Expected gas cost hike attacked by industrial association

EVIKEN, the Association of Industrial Energy Consumers, has warned that the repercussions of a plan to sharply increase the cost of gas distribution will prove catastrophic for both the country’s natural gas market and industrial competitiveness, in a letter addressed to the Ministry of Environment, Energy & Climate Change, RAE, the Regulatory Authority for Energy, as well as the Prime Minister’s office.

Industrialists reacted earlier in the week, contending that industry cannot take on additional energy costs as part of a wider agreement being worked out to compensate the country’s three existing gas supply companies (EPA) – operating in the wider Athens region, Thessaloniki, and Thessalia, in the mid-northeast – in exchange for the loss of their exclusive regional monopolies as suppliers.

The draft bill being prepared to liberalize Greece’s gas market will take one step forward and many steps back, EVIKEN noted, while highlighting that its details would defeat the purpose of opening up the market to competition and severely undermine large-scale industrial companies.

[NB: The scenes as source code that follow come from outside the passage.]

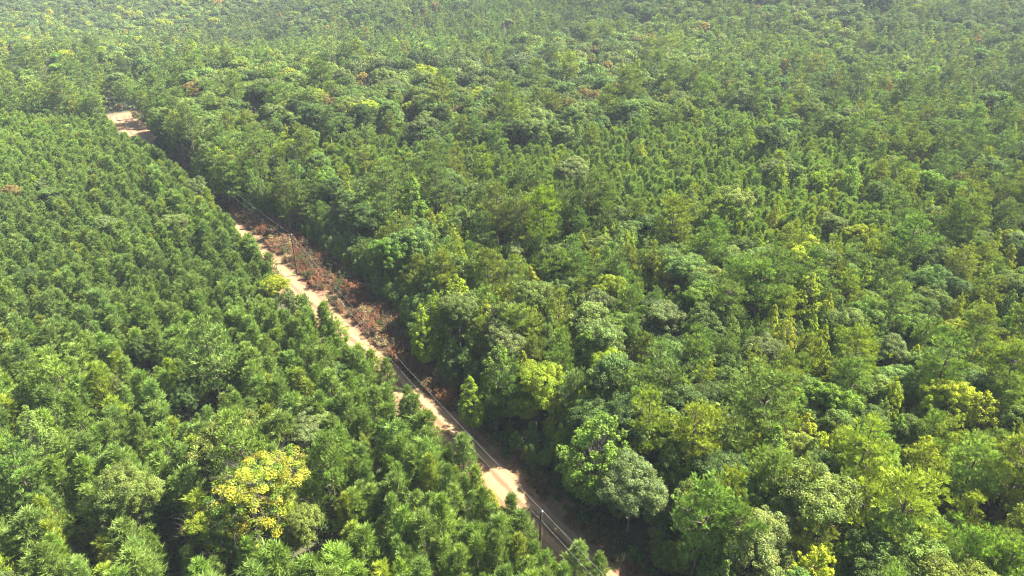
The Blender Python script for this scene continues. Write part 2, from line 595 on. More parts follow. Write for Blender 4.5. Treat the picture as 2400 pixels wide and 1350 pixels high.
# prototypes: KINDS[kind] = list of dicts(trunk mesh, crown mesh, combined near, combined far, H, R)
PROTO = {}
def register(kind, builds, builds_far, mats, H, Rc, leafpart='crown'):
    lst = []
    for i, (wd, lf) in enumerate(builds):
        e = {}
        e['trunk'] = wd.mesh(kind + '_trunk_mesh', [mats[0]], False, True) if wd.n else None
        e['crown'] = lf.mesh(kind + '_crown_mesh', [mats[1]])
        c = Geo()
        if wd.n: c.extend(wd, 0)
        c.extend(lf, 1)
        e['near'] = c.mesh(kind + '_whole_mesh', mats)
        lst.append(e)
    far = []
    for (wd, lf) in builds_far:
        c = Geo()
        if wd.n: c.extend(wd, 0)
        c.extend(lf, 1)
        far.append(c.mesh(kind + '_far_mesh', mats))
    PROTO[kind] = dict(v=lst, far=far or [e['near'] for e in lst], H=H, R=Rc)

PB, LB = (M['pine_bark'], M['needle']), (M['bark'], M['leaf'])
register('young_pine_tree', [young_pine(100 + i) for i in range(11)], [young_pine(150 + i, 1) for i in range(5)], PB, 8.0, 1.5)
register('pine_tree', [pine(200 + i, 13.0, .28, 3.0, 0, .6, 34) for i in range(6)], [pine(250 + i, 13.0, .3, 2.9, 1, .6, 24) for i in range(4)], PB, 13.0, 2.6)
register('tall_pine_tree', [pine(300 + i, 19.5, .48, 4.3, 0, .5, 40) for i in range(6)], [pine(350 + i, 19.5, .5, 4.2, 1, .5, 26) for i in range(4)], PB, 19.5, 3.9)
register('broadleaf_tree', [broadleaf(400 + i, 13.0, 4.0, 0, 1, [1.1, 1.0, 1.3, 1.15, 1.4, 1.0, 1.2][i]) for i in range(7)], [broadleaf(450 + i, 13.0, 4.0, 1) for i in range(5)], LB, 13.0, 3.9)
register('pointed_broadleaf_tree', [gum(500 + i, 12.0, [2.7, 3.1, 2.6, 3.4, 2.9, 3.0][i]) for i in range(6)], [gum(550 + i, 12.0, 2.6, 1) for i in range(4)], LB, 12.0, 2.1)
register('turning_broadleaf_tree', [broadleaf(480 + i, 14.0, 4.6, 0, .7, 1.3, [(1, 1, 1), (1, 1, 1), (.85, .95, 1), (.45, .72, .9), (1.05, .95, 1), (.6, .8, .9), (0, 0, 0)]) for i in range(2)], [], LB, 14.0, 4.5)
register('cedar_tree', [cedar(600)], [], (M['bark'], M['needle']), 12.0, 2.2)
register('dead_tree', [dead_tree(700 + i, 16.0) for i in range(3)], [], (M['dead_bark'], M['dead_bark']), 16.0, 2.5)
register('dead_shrub', [brush(800 + i) for i in range(5)], [], (M['dead_bark'], M['dry']), 1.7, 1.1)
register('bush', [bush(850 + i) for i in range(4)], [], LB, 1.9, 1.7)
register('grass_clump', [grass_clump(870 + i) for i in range(3)], [], (M['bark'], M['dry']), .6, .6)

# ------------------------------------------------------------------ foliage tones (albedo)
FOL = 2.0
TONE = {
    'deep green': (.048, .076, .030), 'mid green': (.070, .110, .040), 'blue green': (.070, .108, .050),
    'olive green': (.092, .118, .038), 'fresh green': (.078, .130, .028), 'lime green': (.118, .165, .020),
    'yellow green': (.138, .168, .020), 'yellow': (.158, .172, .030), 'grey green': (.080, .104, .052),
    'pale green': (.098, .130, .050), 'orange brown': (.19, .145, .045), 'russet': (.115, .092, .046),
    'red brown': (.20, .098, .045), 'tan': (.26, .185, .10), 'straw': (.28, .23, .10), 'pine green': (.075, .112, .056),
    'yellowish pine green': (.104, .134, .034),
}

# ------------------------------------------------------------------ zones in photo pixels of the tree tops
ZP = {
    'older_pine_wall': [(0, 130), (200, 150), (330, 165), (340, 262), (-400, 275), (-400, 120)],
    'young_right': [(700, 285), (1000, 318), (1300, 300), (1500, 255), (1830, 240), (2020, 320), (2080, 520), (1750, 540), (1480, 520), (1200, 430), (1050, 400), (700, 380)],
    'hardwood_band': [(440, 250), (480, 180), (640, 150), (800, 140), (1000, 160), (1350, 90), (1600, 25), (2000, 60), (2080, 170), (1840, 235), (1500, 250), (1300, 300), (1150, 290), (1000, 312), (860, 285), (700, 262), (600, 330), (440, 360)],
    'pine_back': [(560, 65), (1000, 5), (1500, -60), (2500, -60), (2450, 60), (1900, 40), (1350, 80), (1000, 155), (800, 135), (480, 190), (430, 250), (340, 200), (330, 130)],
    'pine_right': [(1840, 235), (2080, 140), (2700, 60), (2700, 480), (2010, 470), (2000, 330), (1830, 250)],
    'road_strip': [(330, 330), (440, 300), (620, 330), (800, 380), (1100, 385), (1200, 415), (1500, 500), (1520, 690), (1200, 700), (900, 620), (500, 480)],
    'lower_left': [(-500, 800), (430, 800), (800, 1060), (1000, 1500), (-500, 1600)],
    'lower_right': [(1560, 850), (1900, 780), (2900, 900), (2900, 1700), (1500, 1700), (1480, 1000)],
    'far_left': [(-900, -100), (700, -100), (1000, 0), (560, 60), (330, 130), (0, 130), (-900, 110)],
}
def inside(poly, x, y):
    c = False; j = len(poly) - 1
    for i in range(len(poly)):
        xi, yi = poly[i]; xj, yj = poly[j]
        if (yi > y) != (yj > y) and x < (xj - xi) * (y - yi) / (yj - yi) + xi: c = not c
        j = i
    return c

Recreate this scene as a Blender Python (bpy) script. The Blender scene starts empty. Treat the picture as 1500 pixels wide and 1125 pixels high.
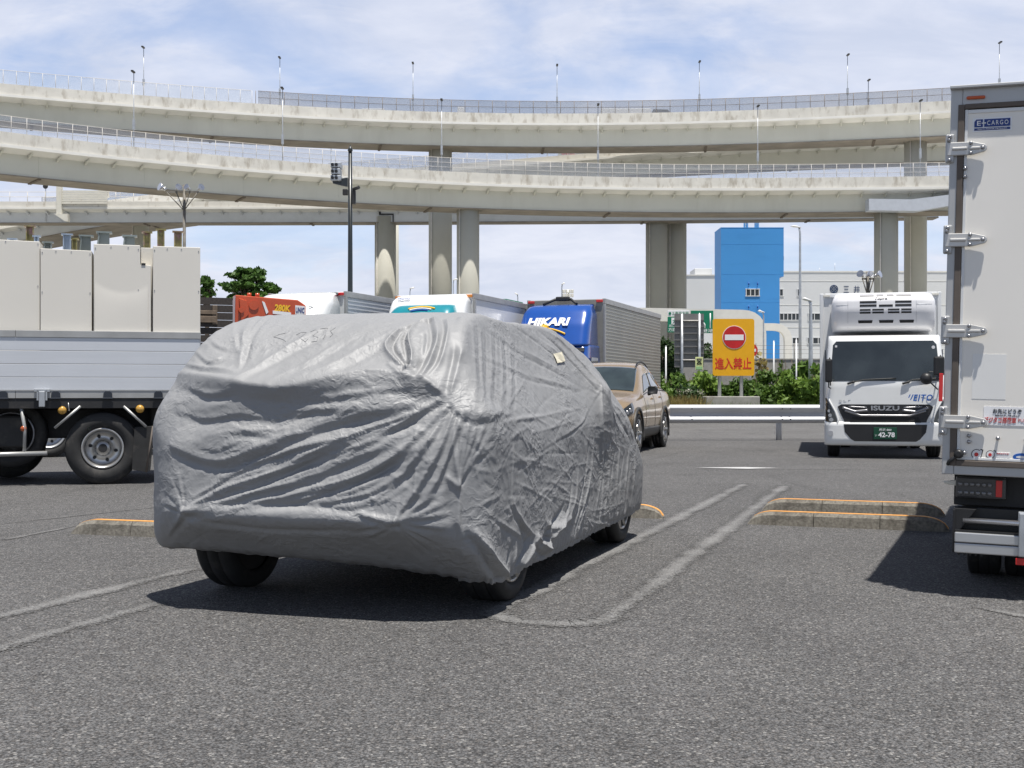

The EVIKEN letter condemned the planned distribution cost increase, expected to be quadrupled to four euros per MWh, which it said would be introduced without anything in return.

EVIKEN also noted that no other industrial consumers in the EU were being charged price levels of eight euros per MWh for gas transmission.

The association said the increase will apply to all industrial companies, adding that it eliminates gains achieved at political level for lower Gazprom prices.

EVIKEN highlighted that the distribution cost increase, to help cover the compensation package for the loss of regional monopolies “does not take into account the damage to industrial competitiveness.”